## TO BE DONE
Omit all images, then return the remaining material exactly as it stands.

## PROVIDED MATERIAL

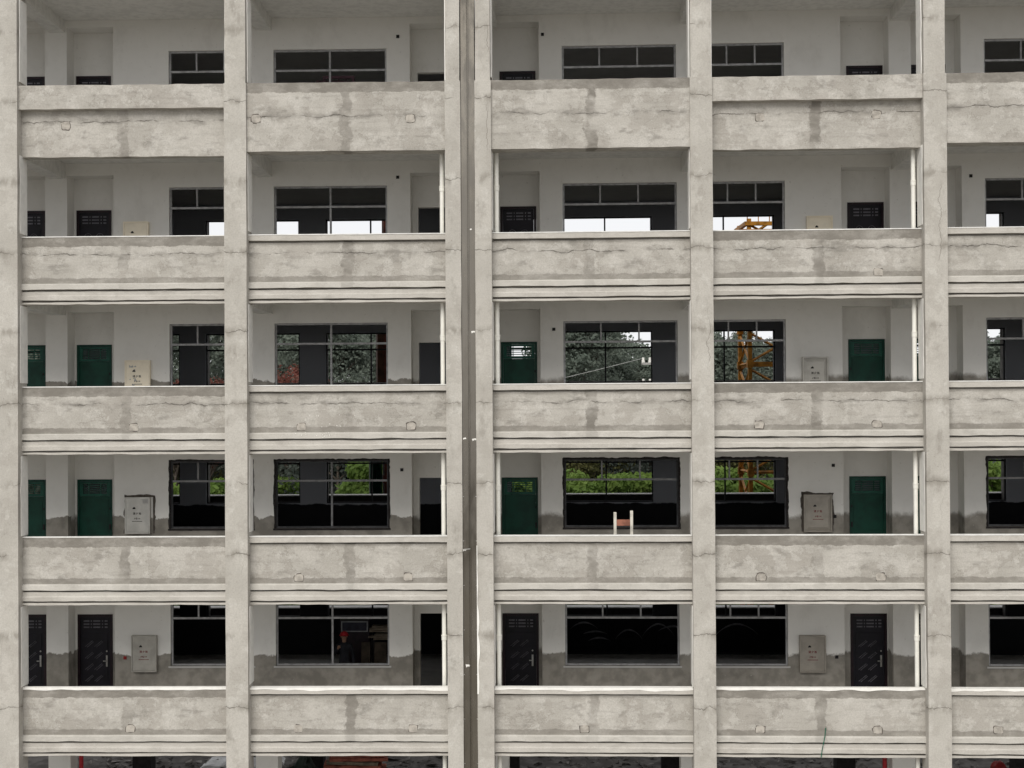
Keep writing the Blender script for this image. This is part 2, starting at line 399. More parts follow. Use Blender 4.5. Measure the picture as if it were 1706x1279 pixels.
P_TOPFLAT = [(.25, -1.3), (.10, -1.2), (.10, 0), (-.21, 0), (-.21, -.55), (-.205, -1.1), (-.21, -1.63), (.25, -1.63)]

def patch_piece(u, z, parent, yf, w=.115, h=.21, arch=True):
    r = random.Random(int(u*977+z*131)); out, inn = [], []
    for i in range(15):
        t = math.pi*2*i/15 - math.pi/2
        x, y = [math.copysign(abs(q)**.6, q) for q in (math.cos(t), math.sin(t))]
        if arch and y < -.6: y = -.75
        j = r.uniform(.84, 1.0)
        g = r.uniform(.02, .26) if r.random() < .8 else -.05; out.append((x*w*j*(1+g), y*h*.5*j*(1+g*1.1))); inn.append((x*w*j, y*h*.5*j))
    mb = MB(); mb.poly(out, -.003, .02, 1); mb.poly(inn, -.008, .02, 0)
    mb.build('plugged_hole', [M['patch'], M['brownmortar']], parent, (u, yf, z))

PATCH = {('L',1):[(-8.07,3,-.98),(-9.69,5,-.92),(-8.18,1,-.98)], ('L',2):[(-5.06,5,-.85),(-1.39,5,-.88),(-4.05,3,-.99),(-1.43,3,-.99),(-4.13,2,-.99),(-1.52,2,-.98),(-4.16,1,-.98),(-1.42,1,-.98)],
         ('R',0):[(2.65,1,-.98)], ('R',1):[(6.88,5,-.92),(9.6,5,-.90),(9.62,4,-1.02),(6.81,3,-1.0),(9.56,3,-.99),(6.83,2,-.99),(9.62,2,-.99),(6.78,1,-.98),(9.52,1,-.98)], ('R',2):[(12.31,1,-.97)]}
seed = 0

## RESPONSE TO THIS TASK
Keep writing the Blender script for this image. This is part 2, starting at line 399. More parts follow. Use Blender 4.5. Measure the picture as if it were 1706x1279 pixels.
P_TOPFLAT = [(.25, -1.3), (.10, -1.2), (.10, 0), (-.21, 0), (-.21, -.55), (-.205, -1.1), (-.21, -1.63), (.25, -1.63)]

def patch_piece(u, z, parent, yf, w=.115, h=.21, arch=True):
    r = random.Random(int(u*977+z*131)); out, inn = [], []
    for i in range(15):
        t = math.pi*2*i/15 - math.pi/2
        x, y = [math.copysign(abs(q)**.6, q) for q in (math.cos(t), math.sin(t))]
        if arch and y < -.6: y = -.75
        j = r.uniform(.84, 1.0)
        g = r.uniform(.02, .26) if r.random() < .8 else -.05; out.append((x*w*j*(1+g), y*h*.5*j*(1+g*1.1))); inn.append((x*w*j, y*h*.5*j))
    mb = MB(); mb.poly(out, -.003, .02, 1); mb.poly(inn, -.008, .02, 0)
    mb.build('plugged_hole', [M['patch'], M['brownmortar']], parent, (u, yf, z))

PATCH = {('L',1):[(-8.07,3,-.98),(-9.69,5,-.92),(-8.18,1,-.98)], ('L',2):[(-5.06,5,-.85),(-1.39,5,-.88),(-4.05,3,-.99),(-1.43,3,-.99),(-4.13,2,-.99),(-1.52,2,-.98),(-4.16,1,-.98),(-1.42,1,-.98)],
         ('R',0):[(2.65,1,-.98)], ('R',1):[(6.88,5,-.92),(9.6,5,-.90),(9.62,4,-1.02),(6.81,3,-1.0),(9.56,3,-.99),(6.83,2,-.99),(9.62,2,-.99),(6.78,1,-.98),(9.52,1,-.98)], ('R',2):[(12.31,1,-.97)]}
seed = 0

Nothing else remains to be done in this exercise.